Rows from a 3D scene dataset:
((
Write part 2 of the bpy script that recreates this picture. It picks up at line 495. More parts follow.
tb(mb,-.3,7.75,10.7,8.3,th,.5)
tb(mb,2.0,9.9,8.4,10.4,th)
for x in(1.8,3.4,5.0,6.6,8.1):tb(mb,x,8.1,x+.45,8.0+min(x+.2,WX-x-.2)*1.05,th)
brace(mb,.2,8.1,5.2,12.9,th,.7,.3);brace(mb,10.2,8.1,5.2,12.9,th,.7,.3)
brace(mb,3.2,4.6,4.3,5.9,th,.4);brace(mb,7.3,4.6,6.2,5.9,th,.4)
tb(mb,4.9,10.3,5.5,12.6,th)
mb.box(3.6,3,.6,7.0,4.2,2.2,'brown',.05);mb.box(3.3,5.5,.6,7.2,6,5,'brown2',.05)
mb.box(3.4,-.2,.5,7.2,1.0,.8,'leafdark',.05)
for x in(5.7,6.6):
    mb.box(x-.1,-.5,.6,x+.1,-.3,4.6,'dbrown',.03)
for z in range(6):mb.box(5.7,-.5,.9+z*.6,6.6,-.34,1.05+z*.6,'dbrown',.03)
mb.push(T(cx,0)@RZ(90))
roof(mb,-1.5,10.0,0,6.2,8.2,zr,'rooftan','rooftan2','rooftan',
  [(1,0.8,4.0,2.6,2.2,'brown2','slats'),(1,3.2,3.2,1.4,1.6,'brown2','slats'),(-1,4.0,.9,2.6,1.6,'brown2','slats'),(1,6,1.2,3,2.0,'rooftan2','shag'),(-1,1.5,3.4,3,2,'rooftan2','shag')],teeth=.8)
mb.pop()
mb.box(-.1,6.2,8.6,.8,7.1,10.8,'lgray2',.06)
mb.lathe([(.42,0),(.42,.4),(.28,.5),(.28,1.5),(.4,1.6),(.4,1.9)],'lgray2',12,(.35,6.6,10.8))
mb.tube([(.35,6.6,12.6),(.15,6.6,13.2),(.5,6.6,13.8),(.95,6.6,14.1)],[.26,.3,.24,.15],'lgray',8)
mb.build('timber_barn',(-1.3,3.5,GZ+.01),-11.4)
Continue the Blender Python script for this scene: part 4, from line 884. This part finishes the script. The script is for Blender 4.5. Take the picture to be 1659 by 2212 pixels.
))
§ **Do this**:
Write out every entry verbatim.

§ **Written response**:
Write part 2 of the bpy script that recreates this picture. It picks up at line 495. More parts follow.
tb(mb,-.3,7.75,10.7,8.3,th,.5)
tb(mb,2.0,9.9,8.4,10.4,th)
for x in(1.8,3.4,5.0,6.6,8.1):tb(mb,x,8.1,x+.45,8.0+min(x+.2,WX-x-.2)*1.05,th)
brace(mb,.2,8.1,5.2,12.9,th,.7,.3);brace(mb,10.2,8.1,5.2,12.9,th,.7,.3)
brace(mb,3.2,4.6,4.3,5.9,th,.4);brace(mb,7.3,4.6,6.2,5.9,th,.4)
tb(mb,4.9,10.3,5.5,12.6,th)
mb.box(3.6,3,.6,7.0,4.2,2.2,'brown',.05);mb.box(3.3,5.5,.6,7.2,6,5,'brown2',.05)
mb.box(3.4,-.2,.5,7.2,1.0,.8,'leafdark',.05)
for x in(5.7,6.6):
    mb.box(x-.1,-.5,.6,x+.1,-.3,4.6,'dbrown',.03)
for z in range(6):mb.box(5.7,-.5,.9+z*.6,6.6,-.34,1.05+z*.6,'dbrown',.03)
mb.push(T(cx,0)@RZ(90))
roof(mb,-1.5,10.0,0,6.2,8.2,zr,'rooftan','rooftan2','rooftan',
  [(1,0.8,4.0,2.6,2.2,'brown2','slats'),(1,3.2,3.2,1.4,1.6,'brown2','slats'),(-1,4.0,.9,2.6,1.6,'brown2','slats'),(1,6,1.2,3,2.0,'rooftan2','shag'),(-1,1.5,3.4,3,2,'rooftan2','shag')],teeth=.8)
mb.pop()
mb.box(-.1,6.2,8.6,.8,7.1,10.8,'lgray2',.06)
mb.lathe([(.42,0),(.42,.4),(.28,.5),(.28,1.5),(.4,1.6),(.4,1.9)],'lgray2',12,(.35,6.6,10.8))
mb.tube([(.35,6.6,12.6),(.15,6.6,13.2),(.5,6.6,13.8),(.95,6.6,14.1)],[.26,.3,.24,.15],'lgray',8)
mb.build('timber_barn',(-1.3,3.5,GZ+.01),-11.4)
Continue the Blender Python script for this scene: part 4, from line 884. This part finishes the script. The script is for Blender 4.5. Take the picture to be 1659 by 2212 pixels.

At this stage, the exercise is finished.